(Exercise objective): Wherever a line holds the word "from", copy that line out.

* START Data extract *

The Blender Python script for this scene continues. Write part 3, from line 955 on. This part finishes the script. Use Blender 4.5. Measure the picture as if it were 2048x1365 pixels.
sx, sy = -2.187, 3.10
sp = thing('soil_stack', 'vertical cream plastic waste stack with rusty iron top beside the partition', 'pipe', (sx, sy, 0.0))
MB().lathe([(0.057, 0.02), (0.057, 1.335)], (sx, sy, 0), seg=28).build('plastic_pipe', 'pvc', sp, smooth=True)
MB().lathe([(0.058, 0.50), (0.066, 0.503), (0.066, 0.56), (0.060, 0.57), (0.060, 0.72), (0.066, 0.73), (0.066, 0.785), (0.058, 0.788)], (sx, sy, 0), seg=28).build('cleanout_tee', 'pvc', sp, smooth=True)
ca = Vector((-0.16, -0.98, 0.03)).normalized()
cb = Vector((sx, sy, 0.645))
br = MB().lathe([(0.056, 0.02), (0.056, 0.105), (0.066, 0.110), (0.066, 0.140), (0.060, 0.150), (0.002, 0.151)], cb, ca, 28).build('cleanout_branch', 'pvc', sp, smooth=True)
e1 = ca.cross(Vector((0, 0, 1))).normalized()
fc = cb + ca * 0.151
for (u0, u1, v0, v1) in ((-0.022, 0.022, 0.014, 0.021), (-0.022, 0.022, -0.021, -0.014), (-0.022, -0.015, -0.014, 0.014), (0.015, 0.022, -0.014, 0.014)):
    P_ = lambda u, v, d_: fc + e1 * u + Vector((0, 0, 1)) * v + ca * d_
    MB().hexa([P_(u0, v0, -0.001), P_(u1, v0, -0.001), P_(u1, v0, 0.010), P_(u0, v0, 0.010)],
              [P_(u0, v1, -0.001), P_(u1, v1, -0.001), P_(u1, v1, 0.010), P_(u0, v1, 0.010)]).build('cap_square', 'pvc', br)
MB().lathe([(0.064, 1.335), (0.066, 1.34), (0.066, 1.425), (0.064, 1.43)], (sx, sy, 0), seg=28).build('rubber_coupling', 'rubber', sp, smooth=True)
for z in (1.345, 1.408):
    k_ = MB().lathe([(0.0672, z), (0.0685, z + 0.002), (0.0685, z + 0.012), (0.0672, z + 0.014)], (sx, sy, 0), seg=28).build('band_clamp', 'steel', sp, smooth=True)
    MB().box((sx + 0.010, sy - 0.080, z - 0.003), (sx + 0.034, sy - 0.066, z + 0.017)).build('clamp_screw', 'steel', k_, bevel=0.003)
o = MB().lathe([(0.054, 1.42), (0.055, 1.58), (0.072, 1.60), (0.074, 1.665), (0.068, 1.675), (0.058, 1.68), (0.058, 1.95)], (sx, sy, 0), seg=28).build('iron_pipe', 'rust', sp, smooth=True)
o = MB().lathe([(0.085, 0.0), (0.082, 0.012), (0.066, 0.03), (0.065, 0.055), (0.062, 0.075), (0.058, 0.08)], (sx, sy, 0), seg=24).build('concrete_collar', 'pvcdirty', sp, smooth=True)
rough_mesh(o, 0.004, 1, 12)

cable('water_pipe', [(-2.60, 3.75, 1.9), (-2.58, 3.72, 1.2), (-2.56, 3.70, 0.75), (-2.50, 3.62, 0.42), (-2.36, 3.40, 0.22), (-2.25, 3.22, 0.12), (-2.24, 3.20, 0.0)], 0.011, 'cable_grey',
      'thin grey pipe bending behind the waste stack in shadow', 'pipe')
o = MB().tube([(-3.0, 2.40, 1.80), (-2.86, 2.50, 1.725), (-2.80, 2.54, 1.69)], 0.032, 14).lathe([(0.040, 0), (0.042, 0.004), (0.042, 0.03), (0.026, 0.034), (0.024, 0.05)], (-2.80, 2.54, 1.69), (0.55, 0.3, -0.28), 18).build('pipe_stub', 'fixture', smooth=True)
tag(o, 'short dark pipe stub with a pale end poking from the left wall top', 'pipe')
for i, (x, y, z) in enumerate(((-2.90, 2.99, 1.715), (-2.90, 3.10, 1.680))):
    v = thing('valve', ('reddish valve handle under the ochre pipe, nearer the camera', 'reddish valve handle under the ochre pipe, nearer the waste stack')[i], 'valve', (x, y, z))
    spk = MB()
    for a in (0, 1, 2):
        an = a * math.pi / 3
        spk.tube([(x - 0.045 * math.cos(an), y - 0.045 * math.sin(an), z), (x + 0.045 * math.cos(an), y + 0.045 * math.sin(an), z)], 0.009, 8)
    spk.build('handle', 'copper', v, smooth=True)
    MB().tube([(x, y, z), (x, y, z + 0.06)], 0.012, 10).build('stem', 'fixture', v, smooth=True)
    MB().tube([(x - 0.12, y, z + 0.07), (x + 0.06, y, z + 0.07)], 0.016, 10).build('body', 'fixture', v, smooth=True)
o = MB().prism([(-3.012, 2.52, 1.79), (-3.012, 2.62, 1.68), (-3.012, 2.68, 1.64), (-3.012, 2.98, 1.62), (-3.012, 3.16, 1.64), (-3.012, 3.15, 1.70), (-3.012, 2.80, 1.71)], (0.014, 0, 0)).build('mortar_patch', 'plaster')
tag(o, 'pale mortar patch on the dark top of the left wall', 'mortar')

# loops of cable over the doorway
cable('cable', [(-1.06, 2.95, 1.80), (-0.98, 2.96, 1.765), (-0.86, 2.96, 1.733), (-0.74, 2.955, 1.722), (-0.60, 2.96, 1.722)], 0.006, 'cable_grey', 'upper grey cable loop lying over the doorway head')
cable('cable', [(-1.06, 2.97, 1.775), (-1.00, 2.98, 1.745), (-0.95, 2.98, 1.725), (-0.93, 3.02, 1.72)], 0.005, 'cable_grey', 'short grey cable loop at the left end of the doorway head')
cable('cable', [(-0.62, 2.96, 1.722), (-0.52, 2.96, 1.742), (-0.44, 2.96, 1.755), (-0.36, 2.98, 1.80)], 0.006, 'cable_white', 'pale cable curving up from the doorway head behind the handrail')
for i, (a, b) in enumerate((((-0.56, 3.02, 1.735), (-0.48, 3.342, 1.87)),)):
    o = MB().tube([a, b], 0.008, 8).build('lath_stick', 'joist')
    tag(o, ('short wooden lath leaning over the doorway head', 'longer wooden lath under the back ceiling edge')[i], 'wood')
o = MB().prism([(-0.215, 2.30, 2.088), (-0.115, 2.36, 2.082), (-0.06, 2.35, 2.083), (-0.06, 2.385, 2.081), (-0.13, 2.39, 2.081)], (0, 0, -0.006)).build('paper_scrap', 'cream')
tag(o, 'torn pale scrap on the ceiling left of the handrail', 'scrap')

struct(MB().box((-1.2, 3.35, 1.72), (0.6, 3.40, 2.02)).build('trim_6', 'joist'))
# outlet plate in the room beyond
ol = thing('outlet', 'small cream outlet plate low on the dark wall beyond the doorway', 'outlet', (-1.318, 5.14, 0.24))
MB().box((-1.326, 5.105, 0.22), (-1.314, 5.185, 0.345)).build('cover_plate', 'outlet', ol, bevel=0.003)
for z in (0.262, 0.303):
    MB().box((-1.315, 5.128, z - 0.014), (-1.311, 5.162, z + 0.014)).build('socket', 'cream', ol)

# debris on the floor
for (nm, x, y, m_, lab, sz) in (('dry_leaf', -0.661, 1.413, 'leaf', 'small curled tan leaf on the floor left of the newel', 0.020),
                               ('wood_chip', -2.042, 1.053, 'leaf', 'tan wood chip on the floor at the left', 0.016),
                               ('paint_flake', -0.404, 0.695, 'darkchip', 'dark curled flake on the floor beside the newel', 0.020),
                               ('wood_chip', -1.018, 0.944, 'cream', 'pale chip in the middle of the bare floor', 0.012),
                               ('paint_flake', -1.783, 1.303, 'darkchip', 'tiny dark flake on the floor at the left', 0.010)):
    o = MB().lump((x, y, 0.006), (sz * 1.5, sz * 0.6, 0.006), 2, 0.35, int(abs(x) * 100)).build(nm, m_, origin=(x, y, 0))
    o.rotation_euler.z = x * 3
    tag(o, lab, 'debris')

* END Data extract *

(Written response):
The Blender Python script for this scene continues. Write part 3, from line 955 on. This part finishes the script. Use Blender 4.5. Measure the picture as if it were 2048x1365 pixels.
tag(o, 'short dark pipe stub with a pale end poking from the left wall top', 'pipe')
cable('cable', [(-0.62, 2.96, 1.722), (-0.52, 2.96, 1.742), (-0.44, 2.96, 1.755), (-0.36, 2.98, 1.80)], 0.006, 'cable_white', 'pale cable curving up from the doorway head behind the handrail')